Taken together, these pillars turn a pension plan into something closer to a global investment institution than a traditional asset allocator — closer, in many respects, to a sovereign wealth fund in capability, even though its mandate is to fund specific pension liabilities.
The Maple 8
The model is most associated with Canada's eight largest public pension investment organisations, informally the "Maple 8": CPP Investments, the Caisse de dépôt et placement du Québec (CDPQ), the Ontario Teachers' Pension Plan (OTPP), OMERS, the Healthcare of Ontario Pension Plan (HOOPP), the Alberta Investment Management Corporation (AIMCo), PSP Investments, and British Columbia Investment Management Corporation (BCI). Between them they manage a very large share of Canadian retirement capital and operate offices and assets around the world. Ontario Teachers' is often cited as an early pioneer of direct infrastructure and private-asset investing.
Why it works
The model's advantages compound. Insourcing management dramatically reduces the fee drag that erodes returns over decades. Direct and co-investment let the funds deploy large amounts of capital efficiently and exert real influence over assets. Independent governance keeps decisions professional and long-term, avoiding the politically driven mistakes that have damaged some public funds elsewhere. And scale allows the funds to compete for the best people and the largest, highest-quality private assets, including the kind of infrastructure that offers stable, often inflation-linked cash flows. The result, over the long run, has been a combination of competitive returns and resilience that few other public-pension systems have matched.
Why it is copied
Governments and pension systems worldwide — in the United Kingdom, Australia, parts of Europe, and beyond — have explicitly looked to the Canadian model when reforming their own pensions, often with the aim of consolidating smaller funds into larger ones capable of in-house investing and direct private-asset exposure. The model has become shorthand for "professional, independent, direct, long-term" pension investing.

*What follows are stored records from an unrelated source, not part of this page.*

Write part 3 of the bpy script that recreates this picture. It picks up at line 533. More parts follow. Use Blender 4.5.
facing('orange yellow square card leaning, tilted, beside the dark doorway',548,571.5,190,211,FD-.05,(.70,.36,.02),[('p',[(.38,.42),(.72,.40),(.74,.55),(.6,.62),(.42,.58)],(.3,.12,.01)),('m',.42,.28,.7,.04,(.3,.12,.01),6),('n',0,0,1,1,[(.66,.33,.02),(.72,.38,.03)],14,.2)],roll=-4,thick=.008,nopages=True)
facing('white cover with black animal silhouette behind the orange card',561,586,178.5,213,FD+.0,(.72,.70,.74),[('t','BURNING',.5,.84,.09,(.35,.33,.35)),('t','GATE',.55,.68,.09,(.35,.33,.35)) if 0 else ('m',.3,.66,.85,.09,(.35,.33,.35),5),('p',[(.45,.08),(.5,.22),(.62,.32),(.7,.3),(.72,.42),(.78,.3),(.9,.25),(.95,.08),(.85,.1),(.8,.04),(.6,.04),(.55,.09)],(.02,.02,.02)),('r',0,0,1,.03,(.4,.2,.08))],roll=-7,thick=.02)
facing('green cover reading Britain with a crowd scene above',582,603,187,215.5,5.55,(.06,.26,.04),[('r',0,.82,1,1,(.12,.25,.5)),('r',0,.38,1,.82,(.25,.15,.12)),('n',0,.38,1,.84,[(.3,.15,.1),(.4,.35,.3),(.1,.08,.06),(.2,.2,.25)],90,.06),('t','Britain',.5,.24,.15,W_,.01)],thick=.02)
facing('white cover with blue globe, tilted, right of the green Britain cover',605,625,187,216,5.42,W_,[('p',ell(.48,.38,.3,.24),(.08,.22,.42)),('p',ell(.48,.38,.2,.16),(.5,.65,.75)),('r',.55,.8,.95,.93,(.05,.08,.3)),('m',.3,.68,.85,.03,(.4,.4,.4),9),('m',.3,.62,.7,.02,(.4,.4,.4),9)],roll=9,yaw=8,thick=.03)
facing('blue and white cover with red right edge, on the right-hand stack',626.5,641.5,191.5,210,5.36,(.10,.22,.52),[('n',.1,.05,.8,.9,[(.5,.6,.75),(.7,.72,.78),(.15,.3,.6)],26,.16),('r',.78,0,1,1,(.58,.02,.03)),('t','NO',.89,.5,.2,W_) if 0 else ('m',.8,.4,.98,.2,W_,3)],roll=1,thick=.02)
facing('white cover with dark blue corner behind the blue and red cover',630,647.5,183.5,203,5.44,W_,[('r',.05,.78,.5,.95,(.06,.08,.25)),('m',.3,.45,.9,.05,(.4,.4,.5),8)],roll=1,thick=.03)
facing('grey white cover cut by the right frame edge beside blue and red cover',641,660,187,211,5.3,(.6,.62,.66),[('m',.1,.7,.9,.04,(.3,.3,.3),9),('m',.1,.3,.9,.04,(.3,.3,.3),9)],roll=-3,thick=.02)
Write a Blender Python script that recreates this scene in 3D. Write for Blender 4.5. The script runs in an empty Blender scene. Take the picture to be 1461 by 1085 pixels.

How it compares with other approaches
The Canadian model is best understood against the alternatives. The traditional approach, still common worldwide, outsources investment to external managers and concentrates in public markets; it is simpler and cheaper to set up but pays away returns in fees and offers little control over assets. The sovereign-wealth-fund approach shares the Canadian model's scale and direct-investing ambition but answers to a state rather than to pension beneficiaries, with different liabilities and governance. The endowment model, associated with Yale, also leans heavily on illiquid alternatives but typically relies on external managers and manager selection rather than building large in-house teams. What distinguishes the Canadian model is the combination: institutional scale, beneficiary-focused mandate, independent governance, and direct, in-house investing all at once.
The limits and criticisms
The model is not a free lunch. Building credible in-house teams is expensive and demands compensation structures that sit uneasily in the public sector. Operating as a global direct investor requires sophisticated governance, risk management, and operational capability that smaller funds struggle to replicate. Heavy private-asset exposure brings concentration and liquidity risk, as well as valuation lag, which can create awkward dynamics in a downturn. And there are genuine questions about whether the model scales indefinitely, whether it transfers cleanly to different political and legal systems, and how it should evolve as private-market competition intensifies. As the largest Canadian funds grow into universal owners, they also face the systemic-risk questions that come with effectively owning a slice of the whole market.
Can it be copied?
The honest answer is "partly." The investment ideas — direct private-asset exposure, low-cost in-house management, a long horizon — are transferable. The institutional preconditions are harder. The model depends on consolidating enough capital to justify expensive internal teams, on a governance settlement that genuinely insulates the fund from political interference, and on the freedom to pay competitive compensation in a public-sector context. Reforms in the United Kingdom, Australia, and elsewhere have adopted the language of the Canadian model and pursued consolidation, but replicating the governance and culture has proved the real challenge. For organisations weighing the move, the lesson is that the Canadian model is as much a governance achievement as an investment strategy.
Why it matters
For anyone covering or working in institutional capital, the Canadian model is the reference point against which other pension systems are measured. It reframed the public pension from a passive allocator into an active, global owner — and that shift, more than any single asset-allocation choice, is its lasting influence. For definitions of the terms used here, see our glossary of asset-owner terms.
Frequently misunderstood points
A few aspects of the Canadian model are routinely misread. It is not simply "investing in private assets" — plenty of funds worldwide do that through external managers; the distinguishing feature is doing it directly, in-house, at scale, under independent governance. It is not a guarantee of outperformance in any given year; the model is built for long-horizon resilience and cost efficiency, not for winning every cycle, and private-asset valuations can lag public markets in both directions. It is not costless or risk-free; the in-house model carries operational, concentration, and liquidity risks that require sophisticated management. And it is not infinitely scalable or automatically transferable; as funds grow and as more investors crowd into private markets, sustaining the model's edge becomes harder, and reproducing its governance in a different political system is the real challenge facing the many countries now trying to copy it. Holding these nuances in view is what separates a thoughtful account of the Canadian model from a simplistic one.